Bankers like to say, “A rolling loan gathers no loss.” That reflects their aversion to taking losses on defaulting loans and bonds. Not only does it eat into their earnings, but they often get stuck owning parts of businesses they don’t want.

Banks might be good at making loans, but they are usually lousy at running businesses. So, they roll loans over or extend their terms.

Instead of demanding repayment, they offer companies in jeopardy of default a so-called loan modification. This extends the term of the loan, often from the usual five years to seven or eight.

In return, the bank gets a higher interest rate and, in some cases, tighter terms like more restrictions on a company’s ability to borrow.

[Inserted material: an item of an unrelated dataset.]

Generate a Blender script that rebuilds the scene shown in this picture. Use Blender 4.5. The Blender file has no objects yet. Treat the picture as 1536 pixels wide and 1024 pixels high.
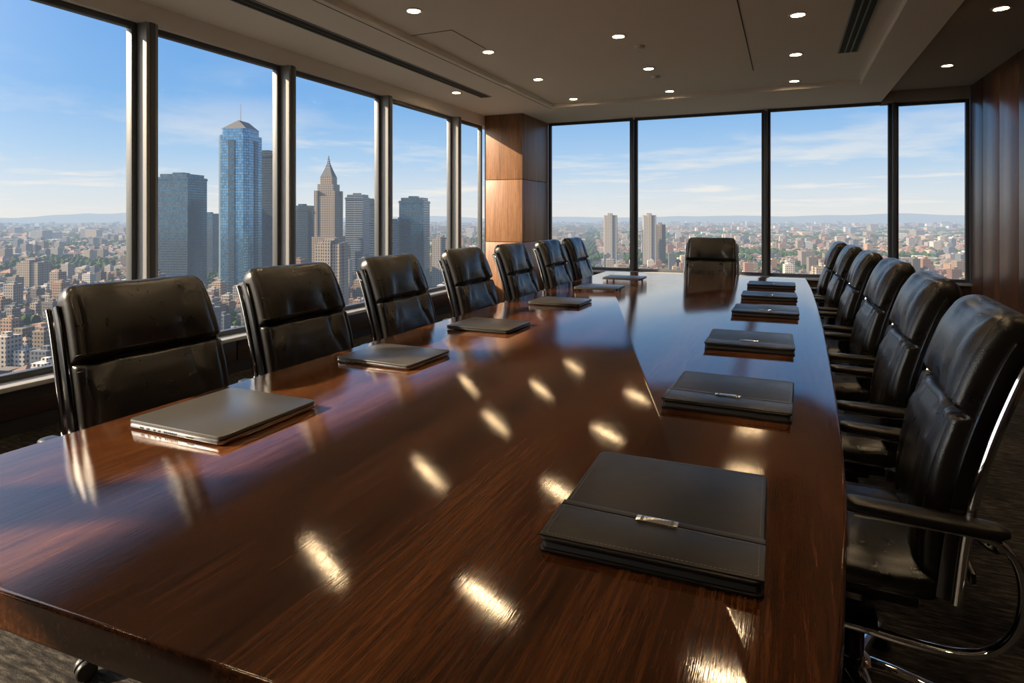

Wall Street skeptics call this, “extend and pretend.” The bank extends the term of the loan and pretends the borrower will somehow be able to pay it off later.

But in a lot of cases, pushing the wall of maturities out a couple of years allows the markets to digest these refinancings in a more orderly manner. It might also allow enough time for interest rates to come down.

A bit of a stretch?

One recent airing of these wall worries came from Salman Ahmed, the global head of macro and strategic asset allocation at Fidelity International, who spun the theory for Bloomberg.

Ahmed expects corporate defaults and economic pressures from higher interest rates to cause a recession next year. Ahmed said, “A company which financed itself at 2, 3, 4% is going to be financing at 10, 11, 12% now. That’s a huge shock.”

That looks like a bit of an exaggeration.

The market yield on 10-year Treasuries on September 11 was 4.29% and the spread above that for Baa-rated investment grade bonds was 1.80%, for an all-in yield of 6.09%.

The 10-year Treasury and the Baa spread would have to increase dramatically in the next year or two for investment-grade companies to face 11 or 12% yields.

Junk-rated debt is now averaging about 8.40%, which is almost twice what it cost companies to borrow two years ago. While comparably high, it’s not too far from what the average rate was since the end of the Great Recession.

Also, there is four times as much investment-grade debt coming due this year—about $400 billion—than junk debt. And the two do not reach the same volume—about $400 billion each—until 2027.

Because investment-grade companies are in less peril from higher rates than junk issuers, that’s good news for lenders, borrowers, and the economy overall. No one likes to see defaults.

Even the total amount of debt coming due in the next few years is less than typical.

Goldman Sachs noted in a recent report that the total amount of corporate debt coming due in the next two years is historically low, at about 16% of outstanding bonds, versus 26% in 2007.

That, and the fact that many companies have a lot of cash on their balance sheets, could help them weather the storm until rates begin to come down.

Companies and their investors are not out of the woods yet

Because interest rates have gone up measurably, the added cost of newly issued debt will hurt companies, their employees, and their investors.

According to the Goldman report, the increased interest expense will have a significant impact on corporate borrowers’ ability to invest and raise wages.

For each dollar more of interest expense, the Goldman report estimates that borrowers must lower their capital expenditures—the money they use to build and run their businesses—by 10 cents and their labor costs by 20 cents.

With the economy still battling inflation, anything that cuts a company’s ability to make productive investments is painful.

For workers hoping their wages will keep up with the rising cost of living, seeing them cut instead is bad news indeed.

Until rates come back down, and all the debt is successfully paid off or refinanced, the combination of the two could make it a rough few years even for shareholders in those companies.

It could be that this time, the bears are right, and the wall of maturities will turn out to be more painful than in the past.